2023-03-02

Sequels on the stage

I’ve been wondering a bit about sequels on the stage. The common wisdom is they don’t work, and the one case study that gets brought up in this discussion is Love Never Dies.

Andrew Lloyd Webber’s Love Never Dies is a sequel to his wildly successful The Phantom of the Opera. By most accounts it disappointed audiences and critics alike. The problems, they reported, lay neither in the score nor in the production, but in the material. I’ve heard the same said of Grease 2, the Annie sequels, and the like. Very rarely do sequels to musicals work.

What is it about the stage show that defies sequelisation? Theoretically a stage show ought to be like any other narrative work—there’s nothing in a stage show qua narrative that precludes the possibility of a decent sequel. Does it have to do with the stage show qua theatrical experience?

Maybe we want our stage shows to be standalone pieces. Maybe there’s something about the ephemerality of theatre, the fact that it exists immediately, only in the moment and nothing more, that discourages strong continuity between pieces. Maybe book and movie sequels are viable because you can read the previous books and watch the previous movies on demand, but you can’t really do the same with shows—you’d have to get a theatre company to resurrect the previous show in order to have the same effect.


The one example of a musical sequel that does seem to work on its own merits is Falsettos. William Finn wrote a one-act musical, In Trousers, in 1979, and then collaborated with James Lapine to produce sequel one-acts March of the Falsettos (1981) and Falsettoland (1990). By convention March of the Falsettos and Falsettoland are usually presented back-to-back as one show, billed as Falsettos, while In Trousers is largely forgotten outside of musical theatre trivia. But technically, Falsettos is a musical sequel, and it works!

I wonder if this breaks through the Curse of the Stage Show Sequel. If I had to hazard an explanation for why This Is Different From The Rest, it would be that I understand Falsettos as a standalone piece. Not knowing what went on in In Trousers did not make me feel as if I was missing a key part of what made Falsettos tick. I’m not sure I can say the same for the other stage show sequel examples.

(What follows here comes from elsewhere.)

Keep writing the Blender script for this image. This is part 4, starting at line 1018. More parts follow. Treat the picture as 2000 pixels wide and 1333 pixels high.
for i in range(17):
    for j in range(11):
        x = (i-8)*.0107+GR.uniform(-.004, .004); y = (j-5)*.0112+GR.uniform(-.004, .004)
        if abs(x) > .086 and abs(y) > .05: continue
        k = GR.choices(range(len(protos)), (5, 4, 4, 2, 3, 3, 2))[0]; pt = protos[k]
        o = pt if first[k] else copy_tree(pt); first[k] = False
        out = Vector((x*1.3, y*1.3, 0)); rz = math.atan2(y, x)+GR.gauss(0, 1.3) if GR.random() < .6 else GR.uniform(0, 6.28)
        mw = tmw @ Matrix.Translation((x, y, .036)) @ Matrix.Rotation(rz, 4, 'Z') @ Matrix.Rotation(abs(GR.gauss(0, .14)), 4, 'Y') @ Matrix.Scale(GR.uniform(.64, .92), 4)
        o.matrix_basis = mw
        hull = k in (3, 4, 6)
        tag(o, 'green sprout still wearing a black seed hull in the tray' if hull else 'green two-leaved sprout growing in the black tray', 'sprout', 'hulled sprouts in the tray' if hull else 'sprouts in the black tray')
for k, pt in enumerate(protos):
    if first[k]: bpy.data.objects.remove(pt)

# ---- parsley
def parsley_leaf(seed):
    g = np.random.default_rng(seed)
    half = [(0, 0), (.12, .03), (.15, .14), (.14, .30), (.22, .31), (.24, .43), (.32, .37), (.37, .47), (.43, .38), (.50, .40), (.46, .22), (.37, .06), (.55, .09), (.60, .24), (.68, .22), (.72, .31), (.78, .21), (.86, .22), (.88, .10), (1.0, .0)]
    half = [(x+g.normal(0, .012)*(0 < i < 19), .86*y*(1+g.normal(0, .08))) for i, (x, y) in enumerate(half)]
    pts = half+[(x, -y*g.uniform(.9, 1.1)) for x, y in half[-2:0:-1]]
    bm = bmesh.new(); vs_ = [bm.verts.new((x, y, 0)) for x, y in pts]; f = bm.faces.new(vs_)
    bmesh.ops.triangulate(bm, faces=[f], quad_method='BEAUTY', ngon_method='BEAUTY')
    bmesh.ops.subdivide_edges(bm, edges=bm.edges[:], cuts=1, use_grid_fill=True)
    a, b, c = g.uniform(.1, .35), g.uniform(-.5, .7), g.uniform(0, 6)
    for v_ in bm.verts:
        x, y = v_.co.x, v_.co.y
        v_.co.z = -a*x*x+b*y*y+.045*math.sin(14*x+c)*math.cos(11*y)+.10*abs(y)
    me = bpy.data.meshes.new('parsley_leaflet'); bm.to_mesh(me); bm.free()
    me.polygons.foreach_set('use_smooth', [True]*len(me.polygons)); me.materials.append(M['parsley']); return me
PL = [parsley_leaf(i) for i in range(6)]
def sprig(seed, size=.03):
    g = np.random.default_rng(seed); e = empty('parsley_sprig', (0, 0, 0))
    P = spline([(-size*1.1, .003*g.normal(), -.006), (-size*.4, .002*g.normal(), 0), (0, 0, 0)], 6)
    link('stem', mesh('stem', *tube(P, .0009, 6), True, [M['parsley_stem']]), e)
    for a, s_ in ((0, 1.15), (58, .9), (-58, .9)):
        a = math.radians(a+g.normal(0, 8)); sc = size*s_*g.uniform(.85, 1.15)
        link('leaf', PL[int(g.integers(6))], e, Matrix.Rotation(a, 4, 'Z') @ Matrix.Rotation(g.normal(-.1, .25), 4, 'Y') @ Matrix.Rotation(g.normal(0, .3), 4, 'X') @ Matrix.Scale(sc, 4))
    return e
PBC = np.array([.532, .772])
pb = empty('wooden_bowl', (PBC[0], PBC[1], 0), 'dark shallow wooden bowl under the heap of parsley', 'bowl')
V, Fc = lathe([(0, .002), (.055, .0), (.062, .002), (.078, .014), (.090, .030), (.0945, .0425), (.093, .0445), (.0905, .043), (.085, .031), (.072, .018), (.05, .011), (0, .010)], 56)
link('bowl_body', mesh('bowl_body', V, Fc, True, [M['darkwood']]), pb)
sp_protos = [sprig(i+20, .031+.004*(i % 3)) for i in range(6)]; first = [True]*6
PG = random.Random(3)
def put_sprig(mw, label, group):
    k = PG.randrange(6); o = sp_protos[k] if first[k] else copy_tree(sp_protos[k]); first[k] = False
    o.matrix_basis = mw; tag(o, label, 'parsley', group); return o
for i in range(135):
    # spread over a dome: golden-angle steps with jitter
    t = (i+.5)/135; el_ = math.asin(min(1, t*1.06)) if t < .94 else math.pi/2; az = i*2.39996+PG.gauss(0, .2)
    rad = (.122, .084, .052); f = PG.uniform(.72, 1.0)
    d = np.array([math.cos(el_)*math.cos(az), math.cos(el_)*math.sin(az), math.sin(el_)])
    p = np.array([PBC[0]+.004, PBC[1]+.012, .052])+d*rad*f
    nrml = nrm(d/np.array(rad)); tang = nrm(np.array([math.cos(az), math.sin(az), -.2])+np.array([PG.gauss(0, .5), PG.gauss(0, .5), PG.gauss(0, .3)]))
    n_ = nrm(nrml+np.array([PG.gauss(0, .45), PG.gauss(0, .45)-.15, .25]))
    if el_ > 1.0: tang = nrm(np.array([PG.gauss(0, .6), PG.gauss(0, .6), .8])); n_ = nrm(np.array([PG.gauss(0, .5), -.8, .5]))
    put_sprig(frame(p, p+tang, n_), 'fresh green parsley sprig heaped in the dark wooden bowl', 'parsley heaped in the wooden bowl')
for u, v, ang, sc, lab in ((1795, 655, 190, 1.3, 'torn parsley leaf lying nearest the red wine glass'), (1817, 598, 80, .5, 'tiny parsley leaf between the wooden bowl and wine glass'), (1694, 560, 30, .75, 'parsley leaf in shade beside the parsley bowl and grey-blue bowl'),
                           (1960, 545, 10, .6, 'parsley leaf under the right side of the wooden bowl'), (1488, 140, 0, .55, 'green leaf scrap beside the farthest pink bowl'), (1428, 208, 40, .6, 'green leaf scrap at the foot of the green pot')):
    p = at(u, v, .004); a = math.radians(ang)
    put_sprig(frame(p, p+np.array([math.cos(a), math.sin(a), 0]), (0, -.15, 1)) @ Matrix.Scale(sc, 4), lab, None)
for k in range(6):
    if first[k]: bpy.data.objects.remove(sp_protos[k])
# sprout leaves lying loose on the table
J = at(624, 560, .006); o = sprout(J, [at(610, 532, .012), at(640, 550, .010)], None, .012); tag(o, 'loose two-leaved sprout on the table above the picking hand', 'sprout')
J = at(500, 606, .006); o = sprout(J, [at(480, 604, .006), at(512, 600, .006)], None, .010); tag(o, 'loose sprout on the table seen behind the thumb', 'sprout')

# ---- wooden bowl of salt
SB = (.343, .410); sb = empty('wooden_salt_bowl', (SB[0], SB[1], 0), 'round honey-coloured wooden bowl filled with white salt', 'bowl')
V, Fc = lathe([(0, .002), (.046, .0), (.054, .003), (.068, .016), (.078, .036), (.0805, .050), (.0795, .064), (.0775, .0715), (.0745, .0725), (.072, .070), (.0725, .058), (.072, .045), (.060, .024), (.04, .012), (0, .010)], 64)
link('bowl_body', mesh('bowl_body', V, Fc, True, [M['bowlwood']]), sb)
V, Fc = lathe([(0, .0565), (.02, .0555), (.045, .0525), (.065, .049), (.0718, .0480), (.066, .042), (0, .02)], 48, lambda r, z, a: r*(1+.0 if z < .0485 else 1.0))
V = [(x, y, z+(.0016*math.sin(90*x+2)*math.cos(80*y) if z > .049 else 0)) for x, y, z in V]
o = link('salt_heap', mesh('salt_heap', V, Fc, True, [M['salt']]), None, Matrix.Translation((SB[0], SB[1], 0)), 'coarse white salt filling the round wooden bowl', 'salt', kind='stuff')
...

Now that we’ve brought up curses:

Harry Potter and the Cursed Child is a stage show, and a sequel to the Harry Potter books and movies. This is not something we’ve discussed yet—a stage show which is a sequel to something that is not a stage show—but I imagine it would bump up against the same obstacles as stage shows which are sequels to other stage shows might.

What I hear of this show is that it’s done very well. The script hasn’t had the most positive reception, but the live performance aspects of it are electric. There’s something thrilling about the Wizarding World being brought to life right before your eyes, the kind of visceral thrill that screen or a page cannot, by nature of their media, do justice to. My impression is that maybe theatregoers and Harry Potter fans weren’t clamouring for a Harry Potter stage show as a sequel, but merely a stage show set in the Potter-verse.


I’ve been wondering about sequels on the stage because Netflix has announced a Stranger Things stage show. It will be a prequel set in 1959, before the world was turned Upside Down, and its main characters will be the adults of Stranger Things when they were in high school.

As much as I enjoy Stranger Things and respect their creative team, I am a little worried. Others have worried that the stage play might contain backstory necessary to understand what happens in Stranger Things’s fifth and final season, leaving those who can’t make it to the West End in the dust. I guess my worry is more along the lines of why is it not a television or a movie spinoff? Why is a stage play the right medium for this story to be told?

Perhaps the creative team will surprise me with fulfilling answers to these questions when Stranger Things: The First Shadow debuts in London in late 2023. Until then, I maintain the same reservations that I have for stage sequels, and also more generally, franchises from other (more durable) media branching out onto the stage.